En décembre 2007, peu de temps après le démarrage de mon blog, j'avais publié deux articles sur Hasankeyf qui est et restera toujours mon grand "coup de coeur". J'ai souhaité, dans la limite du possible, parler de cette petite ville dans le journal "Aujourd'hui la Turquie" et vous trouverez ci-dessous le résultat de cette publication.
Bon voyage !
Article publié dans le journal "Aujourd'hui la Turquie" de mars 2008
Sur la route qui mène de Batman à Mydiat, dans le sud-est de la Turquie, j’ai découvert en septembre 2004 une perle inestimable qui a pour nom Hasankeyf. Cette petite cité au bord du Tigre, à une trentaine de kilomètres au sud-est de la ville de Batman, dans le Sud-Est de la Turquie, ne peut laisser personne indifférent.
Plusieurs milliers de grottes troglodytiques habitées depuis la nuit des temps et disséminées des deux côtés du fleuve, attirent immédiatement le regard.
Une arche et trois piliers sont les seuls restes du vieux pont érigé par un seigneur artukide au début du XIIème siècle et témoignent de la grandeur de l’édifice de l’époque.

De l’autre côté du Tigre, à la sortie du village, le tombeau de Zeynel Bey revêtu de céramiques turquoise date de 1450 ; c’est le seul monument de ce type encore existant en Anatolie. Des fouilles entreprises en 2004 et 2005 autour du türbe par l’équipe du professeur Abdusselam Uluçam, célèbre archéologue, ont permis de mettre à jour les traces des deux medreses ainsi que d’un han et d’un hammam, lieux utilisés jusqu’à la fin du XVIIIème siècle.

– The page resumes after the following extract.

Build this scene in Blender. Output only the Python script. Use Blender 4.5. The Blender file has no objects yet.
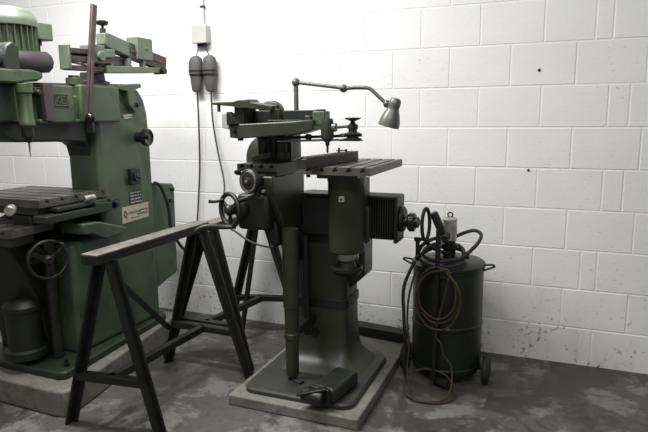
import bpy, bmesh, math, random
from mathutils import Vector, Matrix
random.seed(7)
scene = bpy.context.scene
COL = scene.collection
PI = math.pi

# ------------------------------------------------------------------ materials
def nd(nt, t, **kw):
    n = nt.nodes.new(t)
    for k, v in kw.items():
        if k in n.inputs: n.inputs[k].default_value = v
        else: setattr(n, k, v)
    return n

def mat(name, col, rough=.5, metal=0., var=.25, scale=9., bump=.02, worn=None, wornamt=.0, wscale=14., col2=None):
    """painted / metal surface with mottled colour, uneven gloss, and optional worn patches of another colour"""
    m = bpy.data.materials.new(name); m.use_nodes = True
    nt = m.node_tree; b = nt.nodes['Principled BSDF']; L = nt.links.new
    tc = nd(nt, 'ShaderNodeTexCoord')
    n1 = nd(nt, 'ShaderNodeTexNoise'); n1.inputs['Scale'].default_value = scale; n1.inputs['Detail'].default_value = 6
    L(tc.outputs['Object'], n1.inputs['Vector'])
    mr = nd(nt, 'ShaderNodeMapRange'); mr.inputs[1].default_value = .3; mr.inputs[2].default_value = .7
    L(n1.outputs['Fac'], mr.inputs[0])
    mx = nd(nt, 'ShaderNodeMix'); mx.data_type = 'RGBA'
    c2 = col2 or tuple(c*(1-var) for c in col)
    mx.inputs[6].default_value = (*c2, 1); mx.inputs[7].default_value = (*[min(1, c*(1+var*.5)) for c in col], 1)
    L(mr.outputs[0], mx.inputs[0])
    out = mx.outputs[2]
    if worn:
        n2 = nd(nt, 'ShaderNodeTexNoise'); n2.inputs['Scale'].default_value = wscale; n2.inputs['Detail'].default_value = 8
        n2.inputs['Roughness'].default_value = .7
        L(tc.outputs['Object'], n2.inputs['Vector'])
        r2 = nd(nt, 'ShaderNodeMapRange'); r2.inputs[1].default_value = .72-wornamt*.4; r2.inputs[2].default_value = .78-wornamt*.3
        L(n2.outputs['Fac'], r2.inputs[0])
        m2 = nd(nt, 'ShaderNodeMix'); m2.data_type = 'RGBA'; m2.inputs[7].default_value = (*worn, 1)
        L(r2.outputs[0], m2.inputs[0]); L(out, m2.inputs[6]); out = m2.outputs[2]
    L(out, b.inputs['Base Color'])
    rr = nd(nt, 'ShaderNodeMapRange'); rr.inputs[3].default_value = max(.05, rough-.1); rr.inputs[4].default_value = min(1, rough+.15)
    L(n1.outputs['Fac'], rr.inputs[0]); L(rr.outputs[0], b.inputs['Roughness'])
    b.inputs['Metallic'].default_value = metal
    if bump:
        n3 = nd(nt, 'ShaderNodeTexNoise'); n3.inputs['Scale'].default_value = scale*12; n3.inputs['Detail'].default_value = 3
        L(tc.outputs['Object'], n3.inputs['Vector'])
        bp = nd(nt, 'ShaderNodeBump'); bp.inputs['Strength'].default_value = bump*5; bp.inputs['Distance'].default_value = .002
        L(n3.outputs['Fac'], bp.inputs['Height']); L(bp.outputs[0], b.inputs['Normal'])
    return m

M = {}
M['green'] = mat('green_machine_paint', (.066, .094, .050), .42, 0, .35, 5, worn=(.032, .042, .028), wornamt=.38, wscale=7)
M['green_dark'] = mat('oily_shaded_green_paint', (.022, .031, .018), .45, 0, .4, 6, worn=(.02, .024, .018), wornamt=.3)  # oily machine green, colour also darkened for shade on set-back parts
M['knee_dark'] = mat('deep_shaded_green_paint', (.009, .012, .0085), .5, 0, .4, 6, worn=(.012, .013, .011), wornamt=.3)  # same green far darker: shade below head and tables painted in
M['pale'] = mat('pale_grey_enamel', (.36, .37, .33), .45, 0, .2, 9)
M['green_pale'] = mat('lit_pale_green_paint', (.135, .165, .118), .45, 0, .25, 7, worn=(.10, .12, .09), wornamt=.2)  # machine green in a lighter copy, painting the light on the motor tops
M['olive'] = mat('olive_machine_paint', (.033, .038, .020), .38, 0, .3, 6, worn=(.022, .024, .016), wornamt=.25)
M['olive_dark'] = mat('dark_olive_paint', (.013, .015, .0095), .42, 0, .35, 6, worn=(.012, .013, .010), wornamt=.25)
M['black'] = mat('black_iron', (.008, .008, .008), .45, .0, .4, 12)
M['rubber'] = mat('black_rubber', (.014, .014, .015), .6, 0, .3, 12)
M['bakelite'] = mat('black_bakelite', (.010, .010, .011), .18, 0, .2, 10, bump=0)
M['steel'] = mat('worn_steel', (.33, .32, .30), .35, .85, .35, 14, worn=(.09, .08, .07), wornamt=.3)
M['bright'] = mat('bright_steel', (.6, .6, .58), .28, .9, .25, 14)
M['table'] = mat('oiled_table_steel', (.125, .115, .104), .45, .45, .35, 12, worn=(.07, .06, .05), wornamt=.35)
M['slot'] = mat('dark_oiled_iron', (.035, .034, .030), .42, .4, .4, 14)
M['brown_steel'] = mat('brown_tarnished_steel', (.10, .075, .068), .42, .5, .3, 16)
M['motor_grey'] = mat('dark_grey_housing', (.040, .035, .038), .5, 0, .2, 10)
M['trestle'] = mat('black_painted_steel', (.013, .0125, .012), .5, .1, .35, 14, worn=(.045, .042, .038), wornamt=.22, wscale=22)
M['trestle_top'] = mat('dusty_bare_steel', (.17, .16, .14), .6, .2, .35, 16, worn=(.10, .085, .07), wornamt=.4, wscale=18)
M['drum'] = mat('dark_green_drum_paint', (.010, .0145, .0115), .38, 0, .4, 5, worn=(.010, .012, .010), wornamt=.3)
M['alu'] = mat('scuffed_silver_metal', (.52, .51, .46), .38, .75, .35, 25, worn=(.08, .07, .055), wornamt=.4, wscale=35)
M['brass'] = mat('dirty_brown_hose', (.050, .036, .018), .5, 0, .4, 20)
M['lamp'] = mat('grey_green_lamp_paint', (.125, .135, .105), .35, .3, .2, 12)
M['white_plastic'] = mat('white_plastic_box', (.46, .46, .41), .45, 0, .06, 8, bump=0)
M['pipe_white'] = mat('white_painted_conduit', (.58, .58, .56), .5, 0, .08, 8, bump=0)
M['plug'] = mat('grey_rubber_plug', (.085, .083, .08), .6, 0, .15, 14)
M['cord'] = mat('grey_cord', (.035, .035, .035), .55, 0, .2, 14)
M['cream'] = mat('cream_name_plate', (.46, .43, .34), .5, 0, .15, 30, worn=(.2, .18, .13), wornamt=.15, wscale=40)
M['red'] = mat('red_print', (.13, .03, .025), .5, 0, .1, 10, bump=0)
M['ink'] = mat('black_print', (.03, .028, .026), .5, 0, .1, 10, bump=0)
M['plate_white'] = mat('pale_print', (.42, .42, .36), .5, 0, .15, 20, bump=0)
M['inside'] = mat('lamp_inside_enamel', (.55, .55, .5), .4, 0, .1, 8, bump=0)

def wall_mat():
    m = bpy.data.materials.new('white_painted_block'); m.use_nodes = True
    nt = m.node_tree; b = nt.nodes['Principled BSDF']; L = nt.links.new
    g = nd(nt, 'ShaderNodeNewGeometry'); sp = nd(nt, 'ShaderNodeSeparateXYZ'); L(g.outputs['Position'], sp.inputs[0])
    def noise(s, det=6, rough=.6, stretch=None):
        n = nd(nt, 'ShaderNodeTexNoise'); n.inputs['Scale'].default_value = s; n.inputs['Detail'].default_value = det; n.inputs['Roughness'].default_value = rough
        if stretch:
            mp = nd(nt, 'ShaderNodeMapping'); mp.inputs['Scale'].default_value = stretch
            L(g.outputs['Position'], mp.inputs[0]); L(mp.outputs[0], n.inputs['Vector'])
        else: L(g.outputs['Position'], n.inputs['Vector'])
        return n
    def rng(src, a, c, lo=0., hi=1.):
        r = nd(nt, 'ShaderNodeMapRange'); r.inputs[1].default_value = a; r.inputs[2].default_value = c; r.inputs[3].default_value = lo; r.inputs[4].default_value = hi
        L(src, r.inputs[0]); return r.outputs[0]
    def mul(a, c):
        x = nd(nt, 'ShaderNodeMath'); x.operation = 'MULTIPLY'; L(a, x.inputs[0])
        if isinstance(c, float): x.inputs[1].default_value = c
        else: L(c, x.inputs[1])
        return x.outputs[0]
    def mix(fac, c1, c2):
        x = nd(nt, 'ShaderNodeMix'); x.data_type = 'RGBA'; L(fac, x.inputs[0])
        if isinstance(c1, tuple): x.inputs[6].default_value = (*c1, 1)
        else: L(c1, x.inputs[6])
        x.inputs[7].default_value = (*c2, 1); return x.outputs[2]
    c = mix(rng(noise(2.2).outputs[0], .35, .7), (.82, .815, .80), (.77, .765, .75))
    # small knocks and scuffs, thicker on the courses close to the floor
    low = rng(sp.outputs['Z'], .70, .05)
    spots = rng(noise(38, 3, .55).outputs[0], .61, .66)
    patch = rng(noise(3.1, 3).outputs[0], .42, .58)
    c = mix(mul(mul(mul(spots, patch), low), .9), c, (.13, .12, .11))
    sc = rng(noise(30, 4, .6, (1.0, 1., 3.2)).outputs[0], .65, .69)
    patch2 = rng(noise(2.3, 2).outputs[0], .50, .60)
    c = mix(mul(mul(sc, patch2), .55), c, (.22, .21, .2))
    smear = mul(rng(noise(5, 5, .65, (1.6, 1, .5)).outputs[0], .52, .75), rng(sp.outputs['Z'], .60, .02))
    c = mix(mul(smear, .42), c, (.42, .41, .39))
    L(c, b.inputs['Base Color']); b.inputs['Roughness'].default_value = .62
    bp = nd(nt, 'ShaderNodeBump'); bp.inputs['Strength'].default_value = .35; bp.inputs['Distance'].default_value = .004
    L(noise(55, 5).outputs[0], bp.inputs['Height']); L(bp.outputs[0], b.inputs['Normal'])
    return m

def concrete(name, base, dark, light, sc=1., wet=True, gloss=.7):
    m = bpy.data.materials.new(name); m.use_nodes = True
    nt = m.node_tree; b = nt.nodes['Principled BSDF']; L = nt.links.new
    g = nd(nt, 'ShaderNodeNewGeometry')
    def noise(s, det=8, rough=.65, dist=0.):
        n = nd(nt, 'ShaderNodeTexNoise'); n.inputs['Scale'].default_value = s*sc; n.inputs['Detail'].default_value = det
        n.inputs['Roughness'].default_value = rough; n.inputs['Distortion'].default_value = dist
        L(g.outputs['Position'], n.inputs['Vector']); return n.outputs[0]
    def rng(src, a, c, lo=0., hi=1.):
        r = nd(nt, 'ShaderNodeMapRange'); r.inputs[1].default_value = a; r.inputs[2].default_value = c; r.inputs[3].default_value = lo; r.inputs[4].default_value = hi
        L(src, r.inputs[0]); return r.outputs[0]
    def mix(fac, c1, c2):
        x = nd(nt, 'ShaderNodeMix'); x.data_type = 'RGBA'; L(fac, x.inputs[0])
        if isinstance(c1, tuple): x.inputs[6].default_value = (*c1, 1)
        else: L(c1, x.inputs[6])
        x.inputs[7].default_value = (*c2, 1); return x.outputs[2]
    c = mix(rng(noise(3.4, 8, .66, .15), .50 if wet else .4, .56 if wet else .66), base, light)
    c = mix(rng(noise(9.0, 6, .65, .3), .52, .60, 0, .55), c, tuple(x*.62 for x in base))
    c = mix(rng(noise(30), .5, .72, 0, .5), c, dark)
    stain = rng(noise(2.2, 6, .6, .6), .52, .58)
    if wet: c = mix(rng(noise(2.2, 6, .6, .6), .52, .565, 0, .8), c, dark)
    L(c, b.inputs['Base Color'])
    L(rng(stain, 0, 1, gloss, gloss-.25 if wet else gloss), b.inputs['Roughness'])
    bp = nd(nt, 'ShaderNodeBump'); bp.inputs['Strength'].default_value = .5; bp.inputs['Distance'].default_value = .006
    L(noise(40), bp.inputs['Height']); L(bp.outputs[0], b.inputs['Normal'])
    return m
M['wall'] = wall_mat()
M['floor'] = concrete('stained_concrete_floor', (.088, .084, .076), (.034, .033, .030), (.175, .17, .157))
M['pad'] = concrete('oily_concrete_plinth', (.15, .146, .124), (.065, .062, .052), (.21, .205, .175), 1.6, False, .75)
M['base_oily'] = mat('oily_cast_base', (.036, .036, .029), .5, 0, .4, 7, worn=(.03, .03, .024), wornamt=.35)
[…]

Au centre du village, les restes de la mosquée Sulayman (13e - 14e) sont situés dans un périmètre clos où de nombreux vestiges émergent çà et là, laissant libre cours à votre imagination quant à la vie passée sur ces lieux.

Sur le chemin qui mène à la citadelle se trouve la mosquée el-Rizk bâtie en 1409 par un sultan Ayyoubide. Son minaret est richement décoré et le haut est couronné d’un nid de cigognes qui accueille les échassiers pour la nidification.

La citadelle construite par les Ayyoubides au XIIIème siècle surplombe le cours d’eau de ses 150 m de haut. Elle abrite entre autres les restes de l’Ulu Camii, un cimetière et une partie des nombreuses grottes. L’accès y est assez difficile, les pierres lisses et glissantes, mais la récompense qui attend le visiteur vaut bien la peine. Une vue absolument magique à la fois sur le village, le célèbre fleuve au cours tranquille qui serpente et le silence qui permet d’apprécier pleinement la beauté du site.
Les deux dernières familles qui vivaient encore dans des grottes de la citadelle ont du descendre au village il y a un peu plus d un an. Le berger et les troupeaux occupant aussi les lieux ont été également interdits de séjour, le site comportant de plus en plus de risques de chutes de pierre.
Pour se remettre des émotions vécues durant cette rencontre avec des siècles d’histoire, une halte s’impose au bord du Tigre, à l’ombre d’une paillotte, pour déguster une brochette ou un poisson pêché dans le fleuve avant de siroter son thé en admirant encore cet environnement absolument unique.
Hasankeyf ne recevait encore il y a quelques années que la visite de touristes locaux ; en raison de sa soudaine (et non-souhaitée) popularité, des yeux ébahis du monde entier découvrent une beauté insoupçonnée, une splendeur qui risque de disparaître…
En effet, le projet de barrage Ilısu faisant partie du programme Anatolie du Sud-Est (appelé communément GAP), menace l’avenir de ce joyau. Cet ouvrage de 80 km commencera près de Dargeçit pour se terminer à quelques kilomètres au-delà de Hasankeyf. L’eau dépassera de 15 m le pont actuel qui enjambe le Tigre et la citadelle ne sera plus qu’une île… de désolation d’ici 7 à 8 ans, à l’issue des travaux.
Un projet de déplacement des principaux monuments sur une colline de l’autre rive pour devenir un musée à ciel ouvert devrait permettre de sauver un maximum des vestiges laissés par les siècles d’histoire.